For more proof, check out his guest appearance on the Nomads' "Beyond The Valley Of The Dolls." Walter Lure is no slouch, either, long rumored to have shown off his grinning guitar during certain Ramones sessions.
It's immediately obvious to anyone familiar with the shitload of Thunders/Heartbreakers live albums out there that two common threads bind them all - little if any variation in set lists and the liberal use of the word "douchebag" by Thunders and Lure in baiting audiences. For the most part, both Thunders and Waldo are like choirboys (relatively speaking) on "Thunderstorm In Detroit," the closest thing to an insult either of them hurls being a snide comment by Thunders about people around here still building cars.

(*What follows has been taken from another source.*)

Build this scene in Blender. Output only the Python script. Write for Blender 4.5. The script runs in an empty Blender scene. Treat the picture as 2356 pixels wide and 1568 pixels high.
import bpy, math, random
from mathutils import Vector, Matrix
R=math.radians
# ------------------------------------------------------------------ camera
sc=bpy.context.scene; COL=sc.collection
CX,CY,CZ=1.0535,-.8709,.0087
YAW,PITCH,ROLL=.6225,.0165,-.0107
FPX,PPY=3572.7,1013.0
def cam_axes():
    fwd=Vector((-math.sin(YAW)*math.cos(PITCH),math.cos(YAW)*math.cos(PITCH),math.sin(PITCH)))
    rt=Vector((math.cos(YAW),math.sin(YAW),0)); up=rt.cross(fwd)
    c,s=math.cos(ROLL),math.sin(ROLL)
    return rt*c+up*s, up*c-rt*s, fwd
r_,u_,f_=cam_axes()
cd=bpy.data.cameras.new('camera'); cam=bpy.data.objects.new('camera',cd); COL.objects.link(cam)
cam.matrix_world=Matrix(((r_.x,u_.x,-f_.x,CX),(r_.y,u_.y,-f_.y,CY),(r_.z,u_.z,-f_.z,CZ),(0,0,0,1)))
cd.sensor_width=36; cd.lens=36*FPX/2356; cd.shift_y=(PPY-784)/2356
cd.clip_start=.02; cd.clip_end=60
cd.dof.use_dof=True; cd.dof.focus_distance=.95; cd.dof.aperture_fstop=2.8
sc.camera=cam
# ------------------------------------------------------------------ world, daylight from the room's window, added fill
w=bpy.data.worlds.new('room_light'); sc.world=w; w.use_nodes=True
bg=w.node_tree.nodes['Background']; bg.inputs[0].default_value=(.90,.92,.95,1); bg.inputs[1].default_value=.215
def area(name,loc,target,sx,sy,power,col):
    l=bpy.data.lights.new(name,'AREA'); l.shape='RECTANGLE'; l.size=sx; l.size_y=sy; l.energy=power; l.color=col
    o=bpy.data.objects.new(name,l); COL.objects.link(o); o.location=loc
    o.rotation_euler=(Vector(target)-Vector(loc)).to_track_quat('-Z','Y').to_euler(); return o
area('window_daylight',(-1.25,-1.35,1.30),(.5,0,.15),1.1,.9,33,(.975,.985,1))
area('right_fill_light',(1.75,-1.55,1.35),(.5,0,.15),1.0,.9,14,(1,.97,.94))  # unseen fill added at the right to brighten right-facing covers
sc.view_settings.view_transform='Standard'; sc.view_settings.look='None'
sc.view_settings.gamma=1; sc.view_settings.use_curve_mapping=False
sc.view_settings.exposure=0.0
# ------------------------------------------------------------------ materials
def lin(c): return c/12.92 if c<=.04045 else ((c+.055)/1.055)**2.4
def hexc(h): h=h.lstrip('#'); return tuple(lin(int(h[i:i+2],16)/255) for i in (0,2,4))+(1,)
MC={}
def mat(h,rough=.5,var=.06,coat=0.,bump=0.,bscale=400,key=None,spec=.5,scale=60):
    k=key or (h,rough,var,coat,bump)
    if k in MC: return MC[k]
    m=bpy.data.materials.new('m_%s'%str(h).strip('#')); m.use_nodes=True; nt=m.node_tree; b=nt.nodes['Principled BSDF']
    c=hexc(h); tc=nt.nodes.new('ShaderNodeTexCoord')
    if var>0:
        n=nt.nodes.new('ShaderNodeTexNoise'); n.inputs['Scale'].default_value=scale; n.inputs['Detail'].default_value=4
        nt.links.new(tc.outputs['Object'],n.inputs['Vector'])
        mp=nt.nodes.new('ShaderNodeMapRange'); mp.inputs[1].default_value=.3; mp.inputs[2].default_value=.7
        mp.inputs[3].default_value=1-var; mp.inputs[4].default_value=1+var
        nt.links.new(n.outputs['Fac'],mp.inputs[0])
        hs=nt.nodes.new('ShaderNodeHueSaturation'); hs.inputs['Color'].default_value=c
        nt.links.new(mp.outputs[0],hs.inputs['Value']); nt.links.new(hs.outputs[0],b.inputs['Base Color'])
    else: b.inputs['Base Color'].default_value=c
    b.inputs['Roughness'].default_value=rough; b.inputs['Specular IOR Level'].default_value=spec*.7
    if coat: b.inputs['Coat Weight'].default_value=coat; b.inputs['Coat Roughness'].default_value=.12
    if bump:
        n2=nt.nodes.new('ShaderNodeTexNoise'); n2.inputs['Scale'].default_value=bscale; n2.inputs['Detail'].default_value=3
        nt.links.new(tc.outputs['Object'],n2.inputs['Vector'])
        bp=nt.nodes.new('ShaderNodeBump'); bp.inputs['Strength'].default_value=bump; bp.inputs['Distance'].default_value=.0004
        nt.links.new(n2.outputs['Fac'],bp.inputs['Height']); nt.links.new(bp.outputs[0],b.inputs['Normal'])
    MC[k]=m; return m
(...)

This frees them up to do what they do best - disheveled gutter swill raised to art form level.
Beginning with perennial opener "Pipeline," Thunders, Lure, bassist Tony Curio, and drummer Billy Rogers romp through a brief, but deafening white knuckle ride with stops along the way in Thunders ("London Boys," the aforementioned "So Alone"), Heartbreakers ("Too Much Junkie Business," "All By Myself," "Let Go," "Get Off The Phone"), and New York Dolls ("Chatter Box") territory, as well as covers of The Contours' "Do You Love Me," Ramones/Richard Hell's "Chinese Rocks," and George Morton's "Great Big Kiss."
Sound quality is probably best summed up with something Thunders once said: "Rock 'n' roll is about attitude. I could care less about technique." If you're reading this, an audiophile experience probably isn't very high on your priority list anyway.
Performancewise, slot this one somewhere just under "Live At Max's Kansas City," but miles above most of the bootleg quality discs which chronicle Thunders' disintegration into boorish, drooling, buffoon, albeit an elegant and beautiful boorish, drooling, buffoon. But that's heroin - keeps you young and kills you early.